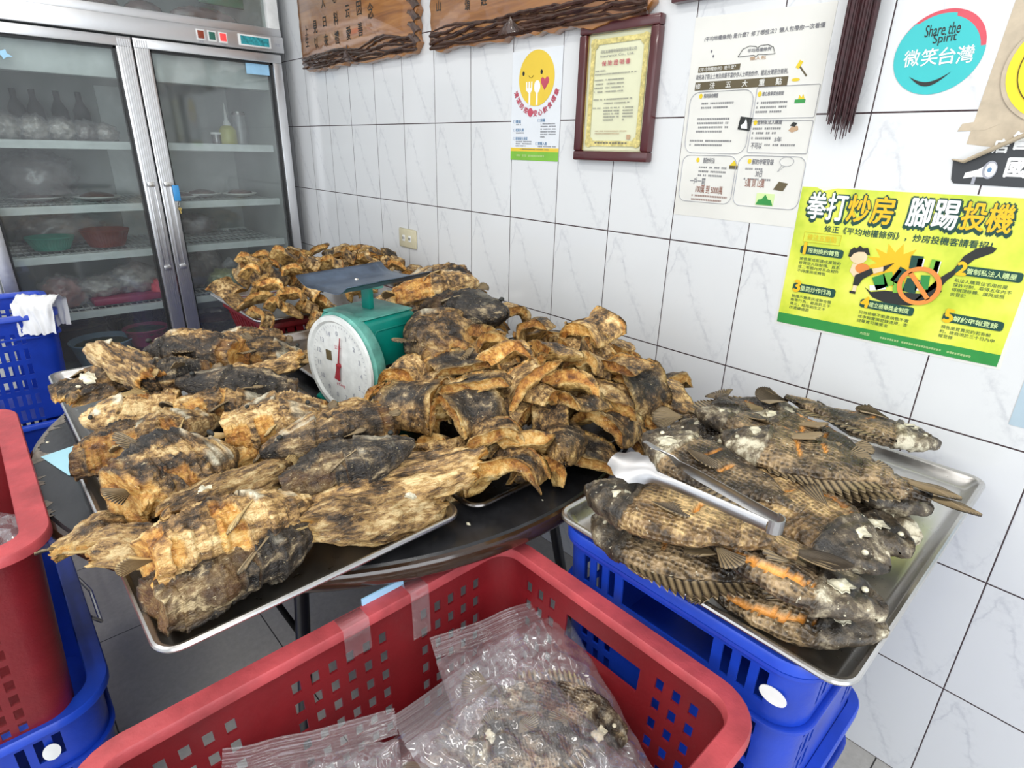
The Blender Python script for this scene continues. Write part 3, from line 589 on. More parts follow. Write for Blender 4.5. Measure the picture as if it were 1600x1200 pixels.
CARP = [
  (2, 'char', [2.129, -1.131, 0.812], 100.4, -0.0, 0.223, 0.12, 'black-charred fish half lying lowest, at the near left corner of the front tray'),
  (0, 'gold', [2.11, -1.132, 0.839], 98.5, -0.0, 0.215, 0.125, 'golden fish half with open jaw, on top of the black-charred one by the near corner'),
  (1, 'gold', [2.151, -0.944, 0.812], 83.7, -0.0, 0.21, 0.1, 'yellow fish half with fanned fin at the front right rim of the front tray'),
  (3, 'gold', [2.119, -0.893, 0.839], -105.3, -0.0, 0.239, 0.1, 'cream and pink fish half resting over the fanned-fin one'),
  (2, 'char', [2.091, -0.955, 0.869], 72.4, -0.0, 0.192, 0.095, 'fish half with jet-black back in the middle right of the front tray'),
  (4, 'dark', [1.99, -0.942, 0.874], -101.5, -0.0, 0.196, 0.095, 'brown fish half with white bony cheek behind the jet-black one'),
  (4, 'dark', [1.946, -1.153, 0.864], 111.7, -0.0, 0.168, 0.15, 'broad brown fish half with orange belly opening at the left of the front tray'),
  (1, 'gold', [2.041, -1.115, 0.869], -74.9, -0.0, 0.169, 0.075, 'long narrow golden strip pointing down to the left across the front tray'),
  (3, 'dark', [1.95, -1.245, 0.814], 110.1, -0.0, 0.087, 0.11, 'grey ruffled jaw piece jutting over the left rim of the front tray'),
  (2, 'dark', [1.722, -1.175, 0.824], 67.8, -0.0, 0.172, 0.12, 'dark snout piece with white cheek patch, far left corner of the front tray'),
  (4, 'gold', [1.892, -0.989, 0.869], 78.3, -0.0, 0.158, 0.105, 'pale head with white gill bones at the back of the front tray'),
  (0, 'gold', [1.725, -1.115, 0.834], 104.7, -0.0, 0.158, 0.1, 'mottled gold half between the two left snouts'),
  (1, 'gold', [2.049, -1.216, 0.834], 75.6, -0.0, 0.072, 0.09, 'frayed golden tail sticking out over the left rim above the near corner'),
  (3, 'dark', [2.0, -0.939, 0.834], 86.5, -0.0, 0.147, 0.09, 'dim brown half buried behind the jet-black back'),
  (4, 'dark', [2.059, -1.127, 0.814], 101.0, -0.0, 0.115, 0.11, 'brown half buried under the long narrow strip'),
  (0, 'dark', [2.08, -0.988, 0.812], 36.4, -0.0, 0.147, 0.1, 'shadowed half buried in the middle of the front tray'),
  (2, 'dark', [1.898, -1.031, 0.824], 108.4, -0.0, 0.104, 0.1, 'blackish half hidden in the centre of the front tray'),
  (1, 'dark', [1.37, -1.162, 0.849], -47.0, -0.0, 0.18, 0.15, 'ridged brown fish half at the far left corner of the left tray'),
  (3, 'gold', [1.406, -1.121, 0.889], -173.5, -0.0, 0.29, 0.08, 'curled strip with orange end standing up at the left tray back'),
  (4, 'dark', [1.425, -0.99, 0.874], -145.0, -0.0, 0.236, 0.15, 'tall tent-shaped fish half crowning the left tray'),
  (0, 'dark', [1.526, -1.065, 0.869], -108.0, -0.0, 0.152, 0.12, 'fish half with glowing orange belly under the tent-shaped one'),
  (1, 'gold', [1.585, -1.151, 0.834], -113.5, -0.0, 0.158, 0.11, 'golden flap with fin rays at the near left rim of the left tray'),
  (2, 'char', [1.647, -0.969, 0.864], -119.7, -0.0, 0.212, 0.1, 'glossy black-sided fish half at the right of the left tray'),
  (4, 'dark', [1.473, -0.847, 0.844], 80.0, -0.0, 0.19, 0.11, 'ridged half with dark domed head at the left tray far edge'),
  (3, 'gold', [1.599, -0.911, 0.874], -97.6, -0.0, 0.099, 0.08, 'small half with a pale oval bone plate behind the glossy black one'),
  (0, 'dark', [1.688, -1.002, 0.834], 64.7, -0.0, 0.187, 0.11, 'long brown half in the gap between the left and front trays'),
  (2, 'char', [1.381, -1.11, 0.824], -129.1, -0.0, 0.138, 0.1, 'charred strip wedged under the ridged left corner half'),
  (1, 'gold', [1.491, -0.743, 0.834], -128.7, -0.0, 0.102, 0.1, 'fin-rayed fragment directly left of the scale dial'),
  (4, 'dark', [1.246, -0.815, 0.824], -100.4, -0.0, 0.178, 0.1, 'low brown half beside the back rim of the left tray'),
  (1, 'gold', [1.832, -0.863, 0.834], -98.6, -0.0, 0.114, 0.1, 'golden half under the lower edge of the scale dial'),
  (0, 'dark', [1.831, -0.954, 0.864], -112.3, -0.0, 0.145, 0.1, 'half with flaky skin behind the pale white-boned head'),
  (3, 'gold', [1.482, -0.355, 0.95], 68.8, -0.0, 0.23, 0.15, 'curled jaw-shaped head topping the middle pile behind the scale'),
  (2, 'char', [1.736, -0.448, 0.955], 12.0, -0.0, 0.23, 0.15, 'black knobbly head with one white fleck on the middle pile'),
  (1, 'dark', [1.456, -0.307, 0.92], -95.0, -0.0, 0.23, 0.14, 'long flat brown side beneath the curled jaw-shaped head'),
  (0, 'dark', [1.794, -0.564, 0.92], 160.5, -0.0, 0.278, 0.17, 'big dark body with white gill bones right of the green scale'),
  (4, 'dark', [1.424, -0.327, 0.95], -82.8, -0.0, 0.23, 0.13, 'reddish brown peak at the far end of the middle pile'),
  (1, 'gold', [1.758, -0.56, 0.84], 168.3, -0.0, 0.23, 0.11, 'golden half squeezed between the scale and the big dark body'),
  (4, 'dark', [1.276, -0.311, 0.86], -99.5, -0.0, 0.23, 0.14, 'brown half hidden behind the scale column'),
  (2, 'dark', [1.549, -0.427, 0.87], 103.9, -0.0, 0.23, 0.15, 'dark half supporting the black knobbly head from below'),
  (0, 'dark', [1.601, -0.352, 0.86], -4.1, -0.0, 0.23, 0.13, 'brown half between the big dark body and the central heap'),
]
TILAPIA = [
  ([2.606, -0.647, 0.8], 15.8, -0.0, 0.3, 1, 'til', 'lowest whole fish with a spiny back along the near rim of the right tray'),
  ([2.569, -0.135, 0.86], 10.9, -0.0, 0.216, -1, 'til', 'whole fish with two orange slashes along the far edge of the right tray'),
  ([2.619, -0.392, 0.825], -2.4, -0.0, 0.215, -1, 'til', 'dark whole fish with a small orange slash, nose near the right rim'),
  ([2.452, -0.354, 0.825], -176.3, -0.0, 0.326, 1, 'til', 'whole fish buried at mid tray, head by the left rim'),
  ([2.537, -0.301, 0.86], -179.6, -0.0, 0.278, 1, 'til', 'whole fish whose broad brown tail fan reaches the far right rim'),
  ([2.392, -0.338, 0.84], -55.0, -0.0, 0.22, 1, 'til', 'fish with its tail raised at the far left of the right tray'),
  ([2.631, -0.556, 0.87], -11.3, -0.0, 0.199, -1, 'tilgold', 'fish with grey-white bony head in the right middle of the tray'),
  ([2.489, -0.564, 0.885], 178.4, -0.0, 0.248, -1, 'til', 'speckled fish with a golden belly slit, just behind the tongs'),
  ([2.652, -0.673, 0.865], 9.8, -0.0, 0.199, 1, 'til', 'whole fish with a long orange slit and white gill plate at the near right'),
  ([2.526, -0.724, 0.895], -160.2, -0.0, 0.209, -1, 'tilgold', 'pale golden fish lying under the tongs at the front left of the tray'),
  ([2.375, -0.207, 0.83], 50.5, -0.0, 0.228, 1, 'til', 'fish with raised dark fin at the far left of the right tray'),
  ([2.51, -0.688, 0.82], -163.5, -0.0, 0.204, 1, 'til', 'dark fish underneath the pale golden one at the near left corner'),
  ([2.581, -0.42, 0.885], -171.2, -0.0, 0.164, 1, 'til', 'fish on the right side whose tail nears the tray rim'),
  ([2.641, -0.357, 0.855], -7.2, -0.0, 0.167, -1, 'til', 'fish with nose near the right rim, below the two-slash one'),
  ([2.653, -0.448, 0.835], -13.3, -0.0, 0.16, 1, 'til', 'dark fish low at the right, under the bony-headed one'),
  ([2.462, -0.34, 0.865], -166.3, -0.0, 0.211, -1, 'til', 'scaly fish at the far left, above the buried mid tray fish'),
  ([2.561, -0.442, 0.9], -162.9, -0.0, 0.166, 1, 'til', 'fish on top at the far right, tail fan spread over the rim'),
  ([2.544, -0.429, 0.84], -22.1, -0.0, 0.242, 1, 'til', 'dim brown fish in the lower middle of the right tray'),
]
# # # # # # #
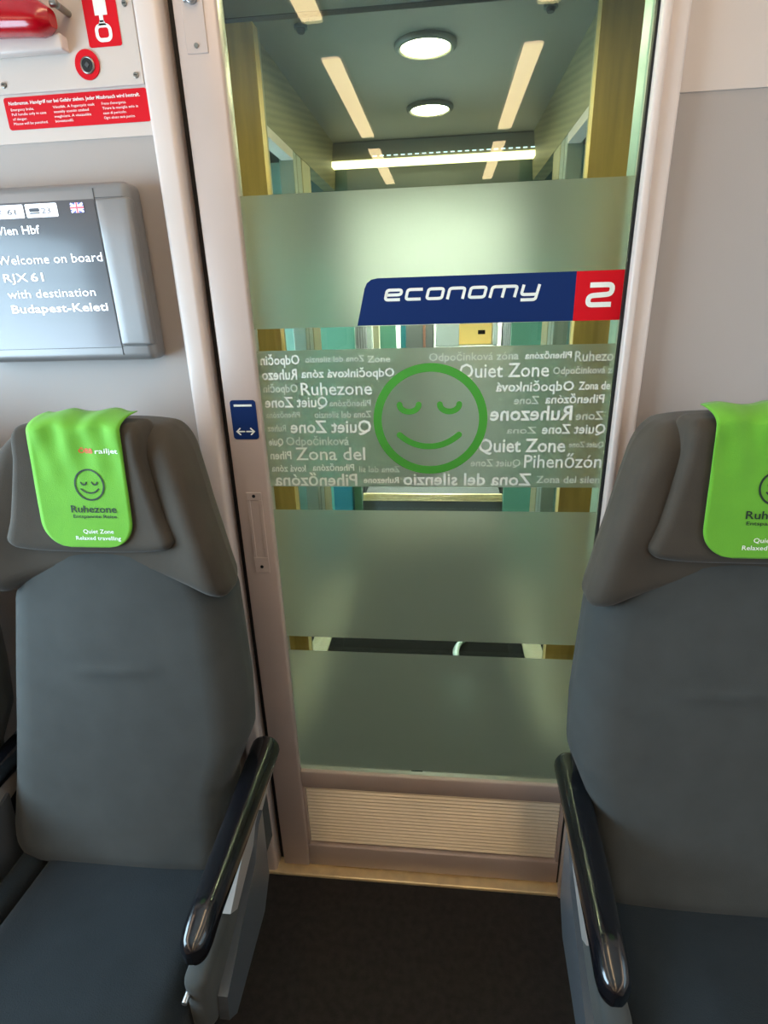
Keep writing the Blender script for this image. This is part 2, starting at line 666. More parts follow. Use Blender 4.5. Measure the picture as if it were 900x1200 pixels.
# # # # # # #
THE EXERCISE. Copy out every line from the records that has the word "were".

IN RESPONSE.
The Blender Python script for this scene continues. Write part 3, from line 589 on. More parts follow. Write for Blender 4.5. Measure the picture as if it were 1600x1200 pixels.
Keep writing the Blender script for this image. This is part 2, starting at line 666. More parts follow. Use Blender 4.5. Measure the picture as if it were 900x1200 pixels.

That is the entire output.